Eisenhower was right, of course, although
it would have been nice had he acted on his wisdom during his two terms,
rather than sounding hypocritical warnings about this danger only as
he walked out the door. In any case, as in so many other domains
- but with an intensity unmatched elsewhere - when it comes to providing
military hardware, corporate America has come to see the federal government
as little more than a handy centralized collection system, to which
it then avails itself. But, of course, everybody is in the act
now, with members of Congress from every district in the land fighting
to protect their defense dollars, and selfish Americans screaming about
deficit spending on Sundays, and then going to work at the local defense
boondoggle plant on Mondays.

And there is another explanation, as
well. You don't need to spend a trillion bucks per year in order
to protect the United States from attack by another country. The
existing stockpile of nuclear warheads more or less guarantees that
that will never happen. You also don't need to spend that money
in order to fight some sort of conventional war on land or sea, as occurred
during World War II. No country comes remotely near the United
States in terms of battlefield and naval hardware, and even those who
possess significant quantities of such materiel almost entirely lack
the capability of projecting such military power beyond their borders.
Finally, you don't need all that money to fight ragtag bands of terrorists
either. On that front, smarts go a lot farther than dollars (not
that we would know, of course).

The only thing that such a seemingly
bloated military is good for is power projection. If you want
to intimidate developing countries into selling you their natural resources
at ridiculously low prices, a giant military is the only way to do it.
If you want to force weaker countries into joining political alliances
they are otherwise not remotely interested in, some good old-fashioned
gunboat diplomacy is the way to make that happen.

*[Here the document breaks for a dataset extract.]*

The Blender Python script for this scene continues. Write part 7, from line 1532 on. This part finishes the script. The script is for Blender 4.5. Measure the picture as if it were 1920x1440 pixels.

Or, at least, was. The United States
is no longer very much able to shove around other countries like it
used to, and yet, even the so-called liberal Obama administration is
now seeking to spend even more on the American military than the monsters
of the last regime did.

It was one thing - albeit still a stupid
bargain - to forgo health, education, and the good life for an empire.

But what Americans should be asking themselves
right now is, whether giving away happiness and prosperity in exchange
for a non-empire is finally a bridge too far, even for a country so
justly famous for its chronic political immaturity.